LYTE, THOMAS (1568?–1638), genealogist, born about 1568, was son of Henry Lyte of Lytescary in the parish of Charlton Mackrell, Somerset, by his second wife, Frances, daughter of John Tiptoft of London. He learnt his rudiments at Sherborne school. Wood is the sole authority for the assertion that he kept terms at Oxford. He became a member of Clifford's Inn, and removed thence to the Middle Temple. In 1628 he was one of the four collectors of the subsidy in Somerset, and during the same year was appointed a commissioner to inspect King's Sedgemoor. He died on 18 Sept. 1638, and was buried on the following day in the north transept at Charlton Mackrell Church, where a stone formerly marked the spot (Collinson, Somerset, iii. 194). He married, first, in February 1592 Frances (d. 1615), daughter of Henry Worth of Worth, Devonshire, and by her had five sons and five daughters; secondly, Constance, daughter of Matthew Huntley of Boxwell, Gloucestershire, and widow of Captain Nicholas Baskerville and of Sir John Sidney, who bore him two sons and a daughter. Disputes about his second wife's property involved him in much litigation, and the documents relating to them show that he lived sometimes at Boxwell and at Weston Birt in Gloucestershire. He did much, however, towards the reparation and adornment of his house and chapel at Lytescary.

Lyte devoted himself to a study of history and antiquities, and obtained high praise from Camden (Britannia, in com. Somerset). He drew up the ‘most royally ennobled Genealogy’ of James I, ‘extracted from Brute, the most noble Founder of the Britains,’ which was written on vellum ‘fairer than any print;’ it was also illuminated with ‘admirable flourishes and painting,’ and had the ‘pictures of the kings and queens mentioned therein most neatly performed by the hands of an exact limner,’ one Crinkyn. Camden, after perusing this pedigree, wrote underneath it with his own hand six Latin verses in commendation of it, the limner, and the author. On 12 July 1610 Lyte presented this genealogy to the king, who, after a ‘long and serious perusal’ of it, gave him his portrait in gold, set with diamonds.
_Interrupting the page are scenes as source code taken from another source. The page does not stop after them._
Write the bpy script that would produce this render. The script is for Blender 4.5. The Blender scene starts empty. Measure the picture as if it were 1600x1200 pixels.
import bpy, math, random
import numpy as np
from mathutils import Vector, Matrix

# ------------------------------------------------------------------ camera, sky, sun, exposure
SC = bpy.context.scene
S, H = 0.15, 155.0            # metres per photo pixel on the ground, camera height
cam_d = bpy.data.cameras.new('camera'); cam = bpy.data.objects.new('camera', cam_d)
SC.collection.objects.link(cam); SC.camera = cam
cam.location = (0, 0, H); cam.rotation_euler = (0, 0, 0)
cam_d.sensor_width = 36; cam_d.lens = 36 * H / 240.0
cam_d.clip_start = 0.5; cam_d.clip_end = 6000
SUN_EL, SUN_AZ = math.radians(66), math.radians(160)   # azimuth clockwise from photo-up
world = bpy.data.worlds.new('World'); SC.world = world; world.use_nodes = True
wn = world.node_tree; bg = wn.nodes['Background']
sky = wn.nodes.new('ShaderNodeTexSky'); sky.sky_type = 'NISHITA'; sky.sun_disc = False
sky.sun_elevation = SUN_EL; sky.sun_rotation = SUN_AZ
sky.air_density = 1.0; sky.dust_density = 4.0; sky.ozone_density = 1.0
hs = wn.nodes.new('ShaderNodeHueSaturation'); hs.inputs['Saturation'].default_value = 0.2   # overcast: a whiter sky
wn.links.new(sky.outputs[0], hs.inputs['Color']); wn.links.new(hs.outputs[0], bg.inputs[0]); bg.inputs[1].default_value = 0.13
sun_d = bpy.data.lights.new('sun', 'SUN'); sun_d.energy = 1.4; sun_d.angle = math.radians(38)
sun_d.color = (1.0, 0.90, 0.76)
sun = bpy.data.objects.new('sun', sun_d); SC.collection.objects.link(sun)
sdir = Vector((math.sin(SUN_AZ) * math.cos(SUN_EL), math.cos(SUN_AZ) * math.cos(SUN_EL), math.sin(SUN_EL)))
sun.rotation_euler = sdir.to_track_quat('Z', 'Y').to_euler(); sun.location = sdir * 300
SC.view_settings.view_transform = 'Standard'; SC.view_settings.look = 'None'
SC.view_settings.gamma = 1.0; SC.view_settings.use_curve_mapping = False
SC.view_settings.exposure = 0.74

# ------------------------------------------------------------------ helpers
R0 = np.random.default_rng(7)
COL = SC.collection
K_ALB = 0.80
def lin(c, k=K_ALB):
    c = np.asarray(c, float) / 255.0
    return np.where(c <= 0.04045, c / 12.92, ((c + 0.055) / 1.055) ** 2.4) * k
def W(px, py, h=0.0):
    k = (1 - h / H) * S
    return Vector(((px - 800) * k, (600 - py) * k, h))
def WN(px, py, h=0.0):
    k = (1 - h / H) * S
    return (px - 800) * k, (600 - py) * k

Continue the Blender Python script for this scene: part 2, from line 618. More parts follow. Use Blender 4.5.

According to Wood, ‘Charles, prince of Wales,’ then under ten years of age, also gave Lyte his ‘picture in gold’ in recognition of his labours: the donor was more probably Henry, prince of Wales, who is known to have been present at the audience, but of this second royal miniature nothing further is known. The pedigree was hung up in public in one of the rooms at Whitehall, but having become by the carelessness of pages and idlers a little soiled, the king, at the author's request, had it engraved on copper and printed in form of a patent roll. No trace either of the original manuscript or of the prints taken from it can be found. The portrait, which James gave to Lyte—an oval miniature by Nicholas Hilliard—ultimately passed out of the possession of the family, was bought by the Duke of Hamilton from a London dealer, and at the sale of the Hamilton collection, where it formed lot 1615, was acquired by Baron Ferdinand de Rothschild for 2,835l.

Lyte compiled also two elaborate pedigrees of his own family, which with another of his manuscripts are in the possession of Mr. H. Maxwell Lyte, C.B.